Verwijst de verdachte in de door de benadeelde partij gemaakte en ten behoeve van de tenuitvoerlegging nog te maken kosten, tot aan de datum van deze uitspraak begroot op nihil.
Legt aan de verdachte de verplichting op om aan de Staat, ten behoeve van het slachtoffer, genaamd
[slachtoffer 2], ter zake van het onder 1 bewezen verklaarde een bedrag te betalen van
€ 177,75 (honderdzevenenzeventig euro en vijfenzeventig cent) als vergoeding voor materiële schade, bij gebreke van betaling en verhaal te vervangen door
3 (drie) dagen hechtenis, vermeerderd met de wettelijke rente vanaf de hierna te noemen aanvangsdatum tot aan de dag der voldoening, met dien verstande dat de toepassing van die hechtenis de verplichting tot schadevergoeding aan de Staat ten behoeve van het slachtoffer niet opheft.
Bepaalt dat indien en voor zover de verdachte of zijn mededader(s) aan een van beide betalingsverplichtingen hebben voldaan, de andere vervalt.
Bepaalt de aanvangsdatum van de wettelijke rente voor de materiële schade op 24 september 2017.

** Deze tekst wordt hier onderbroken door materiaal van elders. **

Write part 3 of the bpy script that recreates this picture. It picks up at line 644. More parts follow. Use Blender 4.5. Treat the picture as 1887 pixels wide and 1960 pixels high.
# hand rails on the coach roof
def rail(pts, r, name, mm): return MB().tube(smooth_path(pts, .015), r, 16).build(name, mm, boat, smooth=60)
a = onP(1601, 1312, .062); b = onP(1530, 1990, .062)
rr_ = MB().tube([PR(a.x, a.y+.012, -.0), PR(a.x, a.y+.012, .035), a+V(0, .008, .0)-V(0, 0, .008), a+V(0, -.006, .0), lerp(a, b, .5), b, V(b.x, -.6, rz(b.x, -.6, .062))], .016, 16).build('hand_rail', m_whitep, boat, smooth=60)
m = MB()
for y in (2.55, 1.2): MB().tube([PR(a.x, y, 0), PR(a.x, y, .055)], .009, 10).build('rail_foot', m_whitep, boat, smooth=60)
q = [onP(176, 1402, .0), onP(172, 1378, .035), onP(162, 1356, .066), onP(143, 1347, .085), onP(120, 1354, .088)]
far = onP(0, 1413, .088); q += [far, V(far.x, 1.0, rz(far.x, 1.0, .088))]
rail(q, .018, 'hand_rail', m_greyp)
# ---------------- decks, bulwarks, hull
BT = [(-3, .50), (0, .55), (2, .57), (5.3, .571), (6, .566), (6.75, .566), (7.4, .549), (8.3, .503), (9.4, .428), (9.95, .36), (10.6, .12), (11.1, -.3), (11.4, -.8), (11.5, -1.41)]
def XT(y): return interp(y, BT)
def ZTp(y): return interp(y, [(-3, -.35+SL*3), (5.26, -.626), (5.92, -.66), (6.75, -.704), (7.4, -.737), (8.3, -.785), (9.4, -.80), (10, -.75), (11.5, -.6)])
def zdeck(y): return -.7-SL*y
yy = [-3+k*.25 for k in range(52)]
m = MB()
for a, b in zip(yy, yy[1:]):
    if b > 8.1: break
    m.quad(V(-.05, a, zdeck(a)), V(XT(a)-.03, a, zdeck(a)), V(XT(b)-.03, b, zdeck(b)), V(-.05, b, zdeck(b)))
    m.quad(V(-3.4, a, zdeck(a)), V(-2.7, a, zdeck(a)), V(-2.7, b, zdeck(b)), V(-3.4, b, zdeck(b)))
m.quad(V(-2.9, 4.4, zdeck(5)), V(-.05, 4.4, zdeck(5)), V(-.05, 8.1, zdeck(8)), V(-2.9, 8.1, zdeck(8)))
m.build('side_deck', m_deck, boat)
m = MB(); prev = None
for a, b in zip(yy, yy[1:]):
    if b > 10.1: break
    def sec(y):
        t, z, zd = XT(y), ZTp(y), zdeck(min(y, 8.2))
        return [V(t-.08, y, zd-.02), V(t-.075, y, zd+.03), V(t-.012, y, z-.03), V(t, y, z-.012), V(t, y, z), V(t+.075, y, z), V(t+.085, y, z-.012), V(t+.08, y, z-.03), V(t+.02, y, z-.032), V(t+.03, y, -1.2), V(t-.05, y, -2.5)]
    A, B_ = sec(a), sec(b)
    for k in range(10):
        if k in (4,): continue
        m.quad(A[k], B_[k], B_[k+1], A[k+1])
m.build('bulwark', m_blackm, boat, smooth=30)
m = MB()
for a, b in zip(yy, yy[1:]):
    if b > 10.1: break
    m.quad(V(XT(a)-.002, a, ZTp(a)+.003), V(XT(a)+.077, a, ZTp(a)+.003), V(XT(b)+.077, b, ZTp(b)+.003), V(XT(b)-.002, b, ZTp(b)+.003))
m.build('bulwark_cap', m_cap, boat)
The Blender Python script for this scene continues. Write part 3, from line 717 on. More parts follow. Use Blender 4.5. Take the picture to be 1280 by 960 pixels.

Dit arrest is gewezen door de meervoudige strafkamer van het gerechtshof Amsterdam, waarin zitting hadden mr. F.M.D. Aardema, mr. W.M.C. Tilleman en mr. M.L.M. van der Voet, in tegenwoordigheid van mr. A.S. Metgod, griffier, en is uitgesproken op de openbare terechtzitting van dit gerechtshof van 9 mei 2018.
Mr. W.M.C. Tilleman en mr. M.L.M. van der Voet zijn buiten staat dit arrest mede te ondertekenen.